**GOAL:** Return precisely the span of lines from the top of the material below to the line containing "return Vector((d.x * k, k, z))", both included. Pictures are excluded.

**DATASET SECTION:**

Start

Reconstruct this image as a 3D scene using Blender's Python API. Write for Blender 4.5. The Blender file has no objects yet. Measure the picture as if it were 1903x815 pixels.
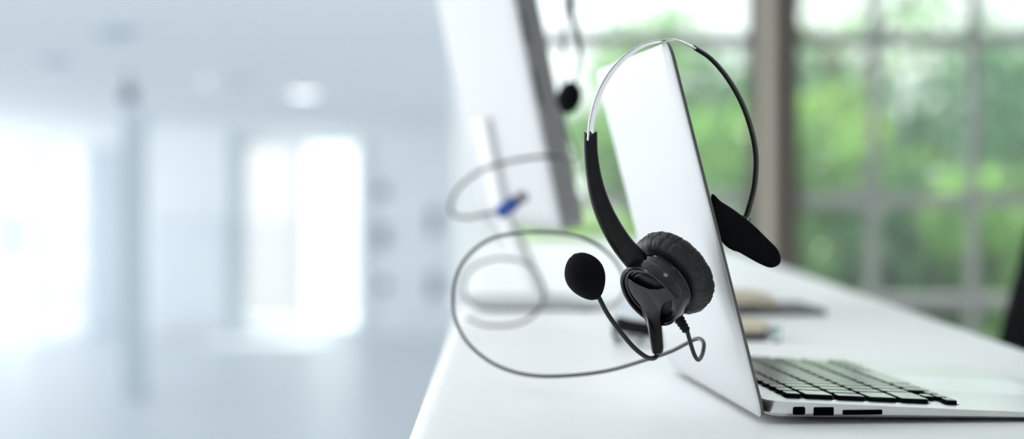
import bpy, bmesh, math, random
from mathutils import Vector, Matrix, Euler

random.seed(7)
scn = bpy.context.scene
COL = scn.collection
PI = math.pi

# ------------------------------------------------------------------ camera numbers
F = 3920.0; CX = 951.5; CY = 407.5; PITCH = 0.0216
DESK = 0.75
CAM_H = 0.1435
CAMZ = DESK + CAM_H
FOCUS = 1.205

def at(px, py, Y):
    """point at world depth Y (metres ahead of the camera) seen at a pixel of the photograph"""
    a = (px - CX) / F; b = -(py - CY) / F
    c, s = math.cos(PITCH), math.sin(PITCH)
    # camera basis: forward (0,c,-s), up (0,s,c), right (1,0,0)
    dx, dy, dz = a, c + b * s, -s + b * c
    k = Y / dy
    return Vector((dx * k, Y, CAMZ + dz * k))

def on_z(px, py, z):
    p = at(px, py, 1.0)
    d = Vector((p.x, 1.0, p.z - CAMZ))
    k = (z - CAMZ) / d.z
    return Vector((d.x * k, k, z))

# ------------------------------------------------------------------ materials
def mat(name, color, rough=0.5, metal=0.0, bump=None, noise=None, **kw):
    m = bpy.data.materials.new(name); m.use_nodes = True
    nt = m.node_tree; b = nt.nodes['Principled BSDF']
    b.inputs['Base Color'].default_value = (*color, 1)
    b.inputs['Roughness'].default_value = rough
    b.inputs['Metallic'].default_value = metal
    for k, v in kw.items():
        b.inputs[k.replace('_', ' ')].default_value = v
    if noise or bump:
        tc = nt.nodes.new('ShaderNodeTexCoord')
    if noise:
        sc, amt = noise
        n = nt.nodes.new('ShaderNodeTexNoise'); n.inputs['Scale'].default_value = sc
        n.inputs['Detail'].default_value = 4
        nt.links.new(tc.outputs['Object'], n.inputs['Vector'])
        r = nt.nodes.new('ShaderNodeMix'); r.data_type = 'RGBA'
        r.inputs['A'].default_value = (*[c * (1 - amt) for c in color], 1)
        r.inputs['B'].default_value = (*[min(1, c * (1 + amt)) for c in color], 1)
        nt.links.new(n.outputs['Fac'], r.inputs['Factor'])
        nt.links.new(r.outputs['Result'], b.inputs['Base Color'])
    if bump:
        sc, st, dist = bump
        n = nt.nodes.new('ShaderNodeTexNoise'); n.inputs['Scale'].default_value = sc
        n.inputs['Detail'].default_value = 3
        nt.links.new(tc.outputs['Object'], n.inputs['Vector'])
        bp = nt.nodes.new('ShaderNodeBump'); bp.inputs['Strength'].default_value = st
        bp.inputs['Distance'].default_value = dist
        nt.links.new(n.outputs['Fac'], bp.inputs['Height'])
        nt.links.new(bp.outputs['Normal'], b.inputs['Normal'])
    return m

M = {}
M['desk'] = mat('white_desk_laminate', (0.93, 0.935, 0.94), 0.42, Specular_IOR_Level=.35, noise=(3, .01), bump=(900, .08, .0003))
M['alu'] = mat('satin_aluminium', (0.80, 0.80, 0.79), 0.33, 1.0)
M['lid'] = mat('lid_aluminium', (0.59, 0.61, 0.62), 0.50, 0.2)
M['alu_edge'] = mat('edge_aluminium', (0.16, 0.155, 0.15), 0.4, 0.7)
M['black_gloss'] = mat('glossy_black_plastic', (0.005, 0.005, 0.006), 0.14, Specular_IOR_Level=.7)
M['black_satin'] = mat('satin_black_plastic', (0.007, 0.007, 0.008), 0.36, bump=(700, .05, .0003), Specular_IOR_Level=.32)
M['black_matte'] = mat('matte_black_plastic', (0.005, 0.005, 0.006), 0.6, Specular_IOR_Level=.3)
M['foam'] = mat('black_foam', (0.004, 0.004, 0.005), 0.95, bump=(1500, .8, .0008), Specular_IOR_Level=.15)
M['rubber'] = mat('black_rubber', (0.010, 0.011, 0.013), 0.38)
M['port'] = mat('port_cavity', (0.003, 0.003, 0.004), 0.9, Specular_IOR_Level=0.0)
M['chrome'] = mat('polished_steel', (0.86, 0.85, 0.84), 0.06, 1.0)
M['key'] = mat('black_key_cap', (0.02, 0.03, 0.035), 0.34, IOR=2.2, Coat_Weight=1.0, Coat_Roughness=.15)
M['key_side'] = mat('key_side', (0.003, 0.006, 0.010), 0.8, Specular_IOR_Level=.1)
M['screen'] = mat('dark_screen_glass', (0.01, 0.01, 0.012), 0.08)
M['pad_glass'] = mat('trackpad_glass', (0.86, 0.88, 0.90), 0.3, 0.8)
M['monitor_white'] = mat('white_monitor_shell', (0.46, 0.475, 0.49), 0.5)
M['stand'] = mat('white_stand_paint', (0.70, 0.71, 0.72), 0.5)
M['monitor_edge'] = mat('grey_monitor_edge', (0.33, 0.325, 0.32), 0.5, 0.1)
M['monitor_slot'] = mat('monitor_edge_slot', (0.05, 0.05, 0.055), 0.6)
M['blue_plug'] = mat('blue_plastic', (0.04, 0.10, 0.42), 0.4)
M['tan'] = mat('tan_felt', (0.76, 0.68, 0.53), 0.8, noise=(40, .15))
M['slate'] = mat('dark_slate_cover', (0.045, 0.045, 0.055), 0.5)
M['chair'] = mat('black_chair_mesh', (0.003, 0.0035, 0.005), 0.9, bump=(400, .3, .001), Specular_IOR_Level=.1)
M['frame'] = mat('brown_window_post', (0.10, 0.085, 0.075), 0.5)
M['beige'] = mat('beige_post_lining', (0.60, 0.56, 0.48), 0.6)
M['bar'] = mat('grey_glazing_bar', (0.27, 0.28, 0.28), 0.5)
M['office_wall'] = mat('office_wall_paint', (0.80, 0.82, 0.84), 0.8, noise=(2, .02))
M['office_floor'] = mat('office_floor_vinyl', (0.55, 0.56, 0.57), 0.4, noise=(2, .05))
M['hall_wall'] = mat('hall_wall_paint', (0.82, 0.86, 0.885), 0.7, noise=(.6, .015))
M['hall_wall_grey'] = mat('hall_grey_panel', (0.60, 0.67, 0.72), 0.7)
M['hall_wall_pale'] = mat('hall_pale_panel', (0.74, 0.79, 0.83), 0.6)
M['hall_ceiling'] = mat('hall_ceiling_paint', (0.76, 0.80, 0.83), 0.8, noise=(.8, .03))
M['hall_floor'] = mat('hall_gloss_floor', (0.66, 0.70, 0.73), 0.35, noise=(.6, .03))
M['pillar'] = mat('grey_blue_pillar', (0.51, 0.58, 0.63), 0.6)
M['fixture'] = mat('dark_fixture', (0.10, 0.12, 0.14), 0.5)
M['panel_grey'] = mat('panel_grey', (0.24, 0.28, 0.32), 0.5)
M['grass'] = mat('grass_ground', (0.10, 0.20, 0.05), 0.9, noise=(3, .5))
M['bark'] = mat('bark', (0.10, 0.075, 0.05), 0.9, noise=(12, .4))

def emis(name, color, strength):
    m = bpy.data.materials.new(name); m.use_nodes = True
    nt = m.node_tree; nt.nodes.clear()
    o = nt.nodes.new('ShaderNodeOutputMaterial'); e = nt.nodes.new('ShaderNodeEmission')
    e.inputs['Color'].default_value = (*color, 1); e.inputs['Strength'].default_value = strength
    nt.links.new(e.outputs[0], o.inputs[0]); return m
M['lamp'] = emis('lamp_diffuser', (1, 1, 1), 2.6)
M['fill_panel'] = emis('fill_panel_glow', (1, 0.99, 0.97), 2.6)  # glow of the added, unseen office fill panels

def pane_mat(name, refl=0.17, tint=(0.95, 0.98, 0.97)):
    m = bpy.data.materials.new(name); m.use_nodes = True
    nt = m.node_tree; nt.nodes.clear()
    o = nt.nodes.new('ShaderNodeOutputMaterial'); mx = nt.nodes.new('ShaderNodeMixShader')
    t = nt.nodes.new('ShaderNodeBsdfTransparent'); g = nt.nodes.new('ShaderNodeBsdfGlossy')
    t.inputs['Color'].default_value = (*tint, 1); g.inputs['Roughness'].default_value = 0.02
    mx.inputs['Fac'].default_value = refl
    nt.links.new(t.outputs[0], mx.inputs[1]); nt.links.new(g.outputs[0], mx.inputs[2])
    nt.links.new(mx.outputs[0], o.inputs[0]); return m
M['pane'] = pane_mat('window_glass', .16)
M['pane_tint'] = pane_mat('tinted_window_glass', .13, (.68, .695, .70))
def clear_mat():
    m = mat('clear_glass', (0.9, 0.95, 1.0), 0.02); b = m.node_tree.nodes['Principled BSDF']
    b.inputs['Transmission Weight'].default_value = 1.0; b.inputs['IOR'].default_value = 1.45
    return m
M['clear'] = clear_mat()

def leaf_mat(name, color):
    m = bpy.data.materials.new(name); m.use_nodes = True
    nt = m.node_tree; nt.nodes.clear()
    o = nt.nodes.new('ShaderNodeOutputMaterial')
    d = nt.nodes.new('ShaderNodeBsdfPrincipled'); t = nt.nodes.new('ShaderNodeBsdfTranslucent')
    mx = nt.nodes.new('ShaderNodeMixShader'); mx.inputs['Fac'].default_value = 0.45
    geo = nt.nodes.new('ShaderNodeNewGeometry'); ramp = nt.nodes.new('ShaderNodeValToRGB')
    ramp.color_ramp.elements[0].color = (*[(c * .5 + .012) for c in color], 1)
    ramp.color_ramp.elements[1].color = (*[min(1, c * 1.35 + .05) for c in color], 1)
    nt.links.new(geo.outputs['Random Per Island'], ramp.inputs['Fac'])
    nt.links.new(ramp.outputs['Color'], d.inputs['Base Color'])
    nt.links.new(ramp.outputs['Color'], t.inputs['Color'])
    d.inputs['Roughness'].default_value = 0.35
    nt.links.new(d.outputs[0], mx.inputs[1]); nt.links.new(t.outputs[0], mx.inputs[2])
    nt.links.new(mx.outputs[0], o.inputs[0]); return m

# ------------------------------------------------------------------ object helpers
def obj(name, bm, m, parent=None, smooth=False, bevel=0, recalc=True, autosmooth=None):
    me = bpy.data.meshes.new(name)
    if recalc: bmesh.ops.recalc_face_normals(bm, faces=bm.faces)
    bm.to_mesh(me); bm.free()
    me.materials.append(m)
    if smooth:
        for p in me.polygons: p.use_smooth = True
    o = bpy.data.objects.new(name, me); COL.objects.link(o)
    if parent: o.parent = parent
    if bevel:
        md = o.modifiers.new('bevel', 'BEVEL'); md.width = bevel; md.segments = 3; md.limit_method = 'ANGLE'
        md.angle_limit = math.radians(40)
    if autosmooth:
        me.set_sharp_from_angle(angle=math.radians(autosmooth))
    return o

def empty(name, loc=(0, 0, 0), rz=0, rot=None):
    o = bpy.data.objects.new(name, None); COL.objects.link(o)
    o.location = loc; o.rotation_euler = rot or (0, 0, rz); o.empty_display_size = .05
    return o

def tag(o, label=None, cat=None, group=None, kind=None):
    if label: o['label'] = label
    if cat: o['category'] = cat
    if group: o['group'] = group
    if kind: o['kind'] = kind
    return o

def box(bm, x0, x1, y0, y1, z0, z1, mtx=None):
    vs = [bm.verts.new((x, y, z)) for x in (x0, x1) for y in (y0, y1) for z in (z0, z1)]
    for f in ((0, 1, 3, 2), (4, 6, 7, 5), (0, 4, 5, 1), (2, 3, 7, 6), (0, 2, 6, 4), (1, 5, 7, 3)):
        bm.faces.new([vs[i] for i in f])
    if mtx:
        for v in vs: v.co = mtx @ v.co
    return vs

def boxobj(name, b, m, parent=None, bevel=0, **k):
    bm = bmesh.new(); box(bm, *b); return obj(name, bm, m, parent, bevel=bevel, **k)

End

**TASK SOLUTION:**
Reconstruct this image as a 3D scene using Blender's Python API. Write for Blender 4.5. The Blender file has no objects yet. Measure the picture as if it were 1903x815 pixels.
import bpy, bmesh, math, random
from mathutils import Vector, Matrix, Euler

random.seed(7)
scn = bpy.context.scene
COL = scn.collection
PI = math.pi

# ------------------------------------------------------------------ camera numbers
F = 3920.0; CX = 951.5; CY = 407.5; PITCH = 0.0216
DESK = 0.75
CAM_H = 0.1435
CAMZ = DESK + CAM_H
FOCUS = 1.205

def at(px, py, Y):
    """point at world depth Y (metres ahead of the camera) seen at a pixel of the photograph"""
    a = (px - CX) / F; b = -(py - CY) / F
    c, s = math.cos(PITCH), math.sin(PITCH)
    # camera basis: forward (0,c,-s), up (0,s,c), right (1,0,0)
    dx, dy, dz = a, c + b * s, -s + b * c
    k = Y / dy
    return Vector((dx * k, Y, CAMZ + dz * k))

def on_z(px, py, z):
    p = at(px, py, 1.0)
    d = Vector((p.x, 1.0, p.z - CAMZ))
    k = (z - CAMZ) / d.z
    return Vector((d.x * k, k, z))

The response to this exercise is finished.